### Exercise instructions
The listing below must be repeated word for word, with its images excluded.

### Collected data

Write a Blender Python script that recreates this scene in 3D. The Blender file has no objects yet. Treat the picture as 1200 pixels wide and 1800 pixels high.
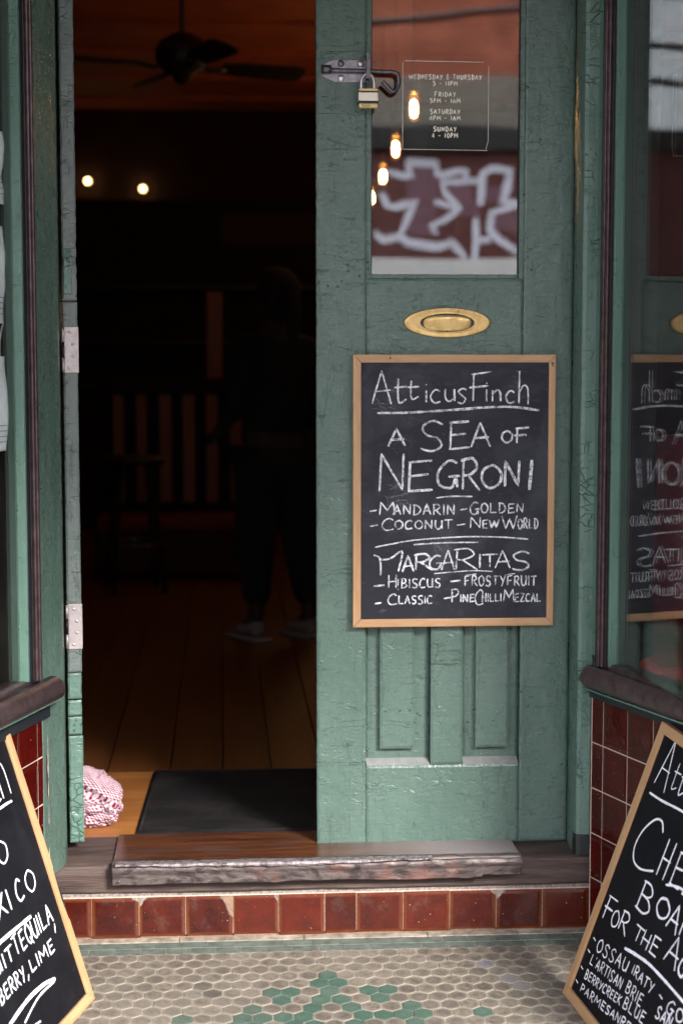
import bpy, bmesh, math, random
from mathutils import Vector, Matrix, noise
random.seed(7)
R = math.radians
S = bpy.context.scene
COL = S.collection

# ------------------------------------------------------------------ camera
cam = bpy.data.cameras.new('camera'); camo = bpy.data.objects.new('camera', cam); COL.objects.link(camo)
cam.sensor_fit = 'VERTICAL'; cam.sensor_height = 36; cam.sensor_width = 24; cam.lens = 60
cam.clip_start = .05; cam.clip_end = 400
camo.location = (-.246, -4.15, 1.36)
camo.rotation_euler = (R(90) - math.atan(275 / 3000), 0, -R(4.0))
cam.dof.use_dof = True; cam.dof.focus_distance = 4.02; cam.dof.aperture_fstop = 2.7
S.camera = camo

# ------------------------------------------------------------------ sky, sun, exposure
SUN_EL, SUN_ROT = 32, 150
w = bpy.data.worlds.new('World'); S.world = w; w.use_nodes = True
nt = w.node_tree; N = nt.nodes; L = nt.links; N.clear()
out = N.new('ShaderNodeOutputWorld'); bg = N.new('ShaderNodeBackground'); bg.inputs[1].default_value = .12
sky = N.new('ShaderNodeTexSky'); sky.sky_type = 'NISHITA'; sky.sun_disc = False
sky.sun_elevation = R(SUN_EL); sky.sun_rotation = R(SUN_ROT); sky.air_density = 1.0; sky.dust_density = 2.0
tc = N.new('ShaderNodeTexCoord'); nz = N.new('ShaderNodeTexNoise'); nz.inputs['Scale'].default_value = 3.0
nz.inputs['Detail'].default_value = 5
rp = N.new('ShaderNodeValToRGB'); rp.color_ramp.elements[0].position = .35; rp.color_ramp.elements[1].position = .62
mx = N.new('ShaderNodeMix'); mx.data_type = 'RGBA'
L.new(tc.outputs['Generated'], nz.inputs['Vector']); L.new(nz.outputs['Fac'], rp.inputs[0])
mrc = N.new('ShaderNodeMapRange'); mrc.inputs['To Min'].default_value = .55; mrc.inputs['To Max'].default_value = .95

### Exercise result
Write a Blender Python script that recreates this scene in 3D. The Blender file has no objects yet. Treat the picture as 1200 pixels wide and 1800 pixels high.
import bpy, bmesh, math, random
from mathutils import Vector, Matrix, noise
random.seed(7)
R = math.radians
S = bpy.context.scene
COL = S.collection

# ------------------------------------------------------------------ camera
cam = bpy.data.cameras.new('camera'); camo = bpy.data.objects.new('camera', cam); COL.objects.link(camo)
cam.sensor_fit = 'VERTICAL'; cam.sensor_height = 36; cam.sensor_width = 24; cam.lens = 60
cam.clip_start = .05; cam.clip_end = 400
camo.location = (-.246, -4.15, 1.36)
camo.rotation_euler = (R(90) - math.atan(275 / 3000), 0, -R(4.0))
cam.dof.use_dof = True; cam.dof.focus_distance = 4.02; cam.dof.aperture_fstop = 2.7
S.camera = camo

# ------------------------------------------------------------------ sky, sun, exposure
SUN_EL, SUN_ROT = 32, 150
w = bpy.data.worlds.new('World'); S.world = w; w.use_nodes = True
nt = w.node_tree; N = nt.nodes; L = nt.links; N.clear()
out = N.new('ShaderNodeOutputWorld'); bg = N.new('ShaderNodeBackground'); bg.inputs[1].default_value = .12
sky = N.new('ShaderNodeTexSky'); sky.sky_type = 'NISHITA'; sky.sun_disc = False
sky.sun_elevation = R(SUN_EL); sky.sun_rotation = R(SUN_ROT); sky.air_density = 1.0; sky.dust_density = 2.0
tc = N.new('ShaderNodeTexCoord'); nz = N.new('ShaderNodeTexNoise'); nz.inputs['Scale'].default_value = 3.0
nz.inputs['Detail'].default_value = 5
rp = N.new('ShaderNodeValToRGB'); rp.color_ramp.elements[0].position = .35; rp.color_ramp.elements[1].position = .62
mx = N.new('ShaderNodeMix'); mx.data_type = 'RGBA'
L.new(tc.outputs['Generated'], nz.inputs['Vector']); L.new(nz.outputs['Fac'], rp.inputs[0])
mrc = N.new('ShaderNodeMapRange'); mrc.inputs['To Min'].default_value = .55; mrc.inputs['To Max'].default_value = .95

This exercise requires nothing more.